— Start DATASET —
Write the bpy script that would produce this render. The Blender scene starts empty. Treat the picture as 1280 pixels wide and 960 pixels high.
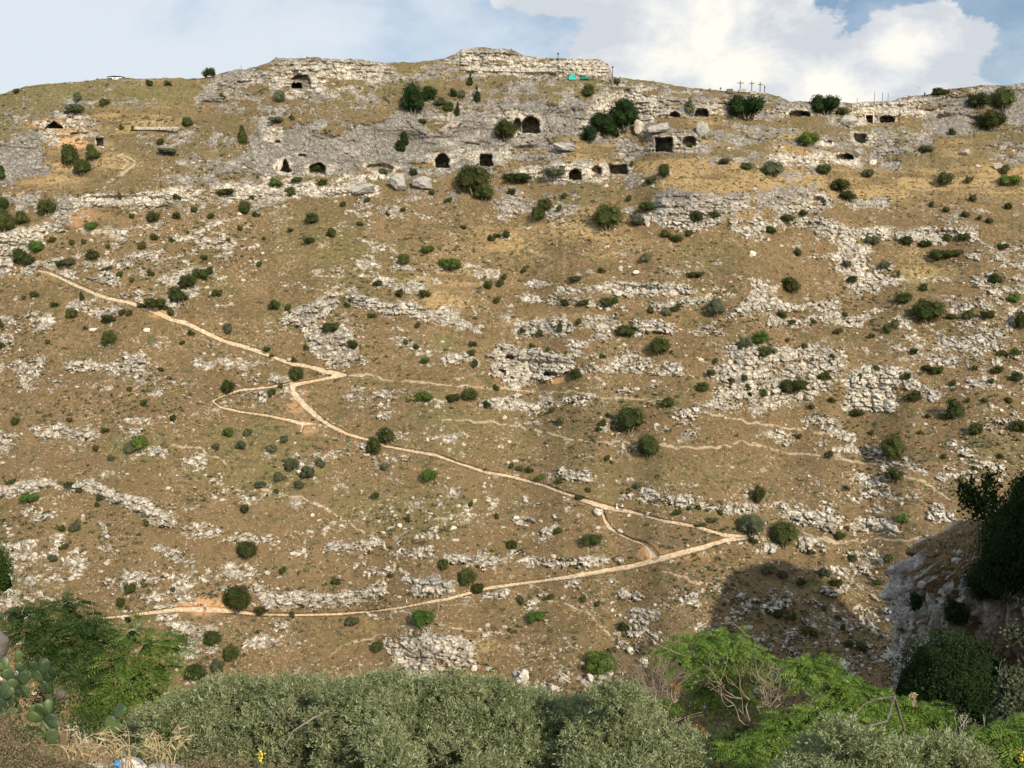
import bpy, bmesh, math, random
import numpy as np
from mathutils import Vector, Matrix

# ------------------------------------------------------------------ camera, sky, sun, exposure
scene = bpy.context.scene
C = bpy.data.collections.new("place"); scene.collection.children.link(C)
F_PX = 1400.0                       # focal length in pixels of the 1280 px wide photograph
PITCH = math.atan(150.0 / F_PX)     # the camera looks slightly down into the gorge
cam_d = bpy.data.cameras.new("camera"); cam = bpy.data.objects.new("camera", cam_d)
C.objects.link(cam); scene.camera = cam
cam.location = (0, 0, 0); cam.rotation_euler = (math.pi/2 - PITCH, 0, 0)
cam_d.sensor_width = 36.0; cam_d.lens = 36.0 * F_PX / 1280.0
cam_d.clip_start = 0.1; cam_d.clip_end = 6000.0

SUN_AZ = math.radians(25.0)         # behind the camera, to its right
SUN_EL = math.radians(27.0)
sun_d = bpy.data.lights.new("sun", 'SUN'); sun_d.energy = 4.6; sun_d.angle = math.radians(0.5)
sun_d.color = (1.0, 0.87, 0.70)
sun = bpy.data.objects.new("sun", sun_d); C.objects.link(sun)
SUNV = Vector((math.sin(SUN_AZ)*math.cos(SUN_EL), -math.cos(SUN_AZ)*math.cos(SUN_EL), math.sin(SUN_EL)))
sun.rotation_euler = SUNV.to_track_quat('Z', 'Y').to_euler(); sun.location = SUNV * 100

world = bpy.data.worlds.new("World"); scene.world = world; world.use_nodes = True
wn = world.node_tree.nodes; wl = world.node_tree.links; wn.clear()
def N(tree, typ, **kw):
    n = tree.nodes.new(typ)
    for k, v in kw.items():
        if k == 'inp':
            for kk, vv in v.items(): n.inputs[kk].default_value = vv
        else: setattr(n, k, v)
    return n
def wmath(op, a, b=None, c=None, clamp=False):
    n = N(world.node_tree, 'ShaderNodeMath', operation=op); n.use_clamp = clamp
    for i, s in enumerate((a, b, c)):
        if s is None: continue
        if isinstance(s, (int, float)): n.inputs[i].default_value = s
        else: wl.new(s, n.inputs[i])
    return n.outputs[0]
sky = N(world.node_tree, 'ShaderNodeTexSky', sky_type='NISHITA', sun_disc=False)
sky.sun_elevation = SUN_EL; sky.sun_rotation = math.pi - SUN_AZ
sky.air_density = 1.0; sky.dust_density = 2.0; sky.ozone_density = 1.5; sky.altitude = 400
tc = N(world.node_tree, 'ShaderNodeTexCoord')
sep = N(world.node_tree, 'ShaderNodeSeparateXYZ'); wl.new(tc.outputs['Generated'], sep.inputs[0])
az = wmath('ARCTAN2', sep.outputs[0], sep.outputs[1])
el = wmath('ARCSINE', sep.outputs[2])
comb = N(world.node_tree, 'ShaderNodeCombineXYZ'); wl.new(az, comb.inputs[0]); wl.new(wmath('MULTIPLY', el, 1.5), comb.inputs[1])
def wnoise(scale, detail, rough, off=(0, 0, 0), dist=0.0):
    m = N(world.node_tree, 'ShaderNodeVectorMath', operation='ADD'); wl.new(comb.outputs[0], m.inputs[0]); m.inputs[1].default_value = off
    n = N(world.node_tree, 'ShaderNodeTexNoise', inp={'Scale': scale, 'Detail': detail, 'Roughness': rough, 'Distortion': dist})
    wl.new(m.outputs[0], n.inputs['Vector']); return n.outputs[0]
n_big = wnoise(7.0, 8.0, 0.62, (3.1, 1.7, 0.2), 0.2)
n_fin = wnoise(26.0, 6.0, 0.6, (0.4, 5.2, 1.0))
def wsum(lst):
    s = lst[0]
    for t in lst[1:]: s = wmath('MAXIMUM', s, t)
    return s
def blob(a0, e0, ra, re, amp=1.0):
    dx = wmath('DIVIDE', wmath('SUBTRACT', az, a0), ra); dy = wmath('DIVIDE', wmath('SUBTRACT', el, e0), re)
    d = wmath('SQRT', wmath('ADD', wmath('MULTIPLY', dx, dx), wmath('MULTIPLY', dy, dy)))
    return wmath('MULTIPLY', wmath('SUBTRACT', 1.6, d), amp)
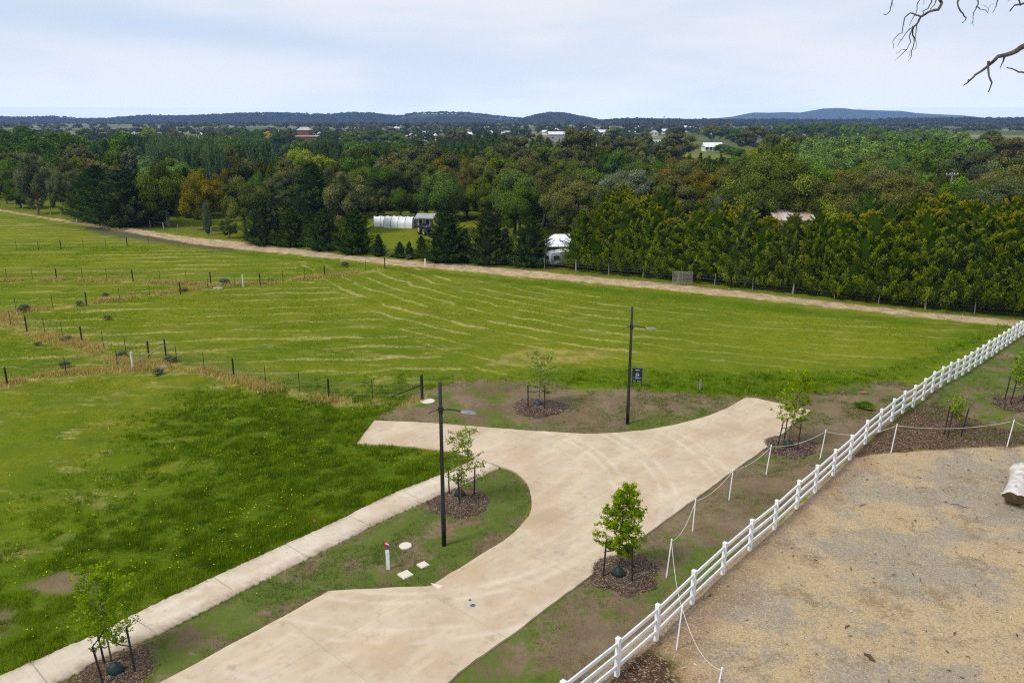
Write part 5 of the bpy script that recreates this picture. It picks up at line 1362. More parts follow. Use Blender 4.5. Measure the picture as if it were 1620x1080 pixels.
— End DATASET —
From the data above, write out everything exactly except the pictures.

Write the bpy script that would produce this render. The Blender scene starts empty. Treat the picture as 1280 pixels wide and 960 pixels high.
import bpy, bmesh, math, random
import numpy as np
from mathutils import Vector, Matrix

# ------------------------------------------------------------------ camera, sky, sun, exposure
scene = bpy.context.scene
C = bpy.data.collections.new("place"); scene.collection.children.link(C)
F_PX = 1400.0                       # focal length in pixels of the 1280 px wide photograph
PITCH = math.atan(150.0 / F_PX)     # the camera looks slightly down into the gorge
cam_d = bpy.data.cameras.new("camera"); cam = bpy.data.objects.new("camera", cam_d)
C.objects.link(cam); scene.camera = cam
cam.location = (0, 0, 0); cam.rotation_euler = (math.pi/2 - PITCH, 0, 0)
cam_d.sensor_width = 36.0; cam_d.lens = 36.0 * F_PX / 1280.0
cam_d.clip_start = 0.1; cam_d.clip_end = 6000.0

SUN_AZ = math.radians(25.0)         # behind the camera, to its right
SUN_EL = math.radians(27.0)
sun_d = bpy.data.lights.new("sun", 'SUN'); sun_d.energy = 4.6; sun_d.angle = math.radians(0.5)
sun_d.color = (1.0, 0.87, 0.70)
sun = bpy.data.objects.new("sun", sun_d); C.objects.link(sun)
SUNV = Vector((math.sin(SUN_AZ)*math.cos(SUN_EL), -math.cos(SUN_AZ)*math.cos(SUN_EL), math.sin(SUN_EL)))
sun.rotation_euler = SUNV.to_track_quat('Z', 'Y').to_euler(); sun.location = SUNV * 100

world = bpy.data.worlds.new("World"); scene.world = world; world.use_nodes = True
wn = world.node_tree.nodes; wl = world.node_tree.links; wn.clear()
def N(tree, typ, **kw):
    n = tree.nodes.new(typ)
    for k, v in kw.items():
        if k == 'inp':
            for kk, vv in v.items(): n.inputs[kk].default_value = vv
        else: setattr(n, k, v)
    return n
def wmath(op, a, b=None, c=None, clamp=False):
    n = N(world.node_tree, 'ShaderNodeMath', operation=op); n.use_clamp = clamp
    for i, s in enumerate((a, b, c)):
        if s is None: continue
        if isinstance(s, (int, float)): n.inputs[i].default_value = s
        else: wl.new(s, n.inputs[i])
    return n.outputs[0]
sky = N(world.node_tree, 'ShaderNodeTexSky', sky_type='NISHITA', sun_disc=False)
sky.sun_elevation = SUN_EL; sky.sun_rotation = math.pi - SUN_AZ
sky.air_density = 1.0; sky.dust_density = 2.0; sky.ozone_density = 1.5; sky.altitude = 400
tc = N(world.node_tree, 'ShaderNodeTexCoord')
sep = N(world.node_tree, 'ShaderNodeSeparateXYZ'); wl.new(tc.outputs['Generated'], sep.inputs[0])
az = wmath('ARCTAN2', sep.outputs[0], sep.outputs[1])
el = wmath('ARCSINE', sep.outputs[2])
comb = N(world.node_tree, 'ShaderNodeCombineXYZ'); wl.new(az, comb.inputs[0]); wl.new(wmath('MULTIPLY', el, 1.5), comb.inputs[1])
def wnoise(scale, detail, rough, off=(0, 0, 0), dist=0.0):
    m = N(world.node_tree, 'ShaderNodeVectorMath', operation='ADD'); wl.new(comb.outputs[0], m.inputs[0]); m.inputs[1].default_value = off
    n = N(world.node_tree, 'ShaderNodeTexNoise', inp={'Scale': scale, 'Detail': detail, 'Roughness': rough, 'Distortion': dist})
    wl.new(m.outputs[0], n.inputs['Vector']); return n.outputs[0]
n_big = wnoise(7.0, 8.0, 0.62, (3.1, 1.7, 0.2), 0.2)
n_fin = wnoise(26.0, 6.0, 0.6, (0.4, 5.2, 1.0))
def wsum(lst):
    s = lst[0]
    for t in lst[1:]: s = wmath('MAXIMUM', s, t)
    return s
def blob(a0, e0, ra, re, amp=1.0):
    dx = wmath('DIVIDE', wmath('SUBTRACT', az, a0), ra); dy = wmath('DIVIDE', wmath('SUBTRACT', el, e0), re)
    d = wmath('SQRT', wmath('ADD', wmath('MULTIPLY', dx, dx), wmath('MULTIPLY', dy, dy)))
    return wmath('MULTIPLY', wmath('SUBTRACT', 1.6, d), amp)
Write part 5 of the bpy script that recreates this picture. It picks up at line 1362. More parts follow. Use Blender 4.5. Measure the picture as if it were 1620x1080 pixels.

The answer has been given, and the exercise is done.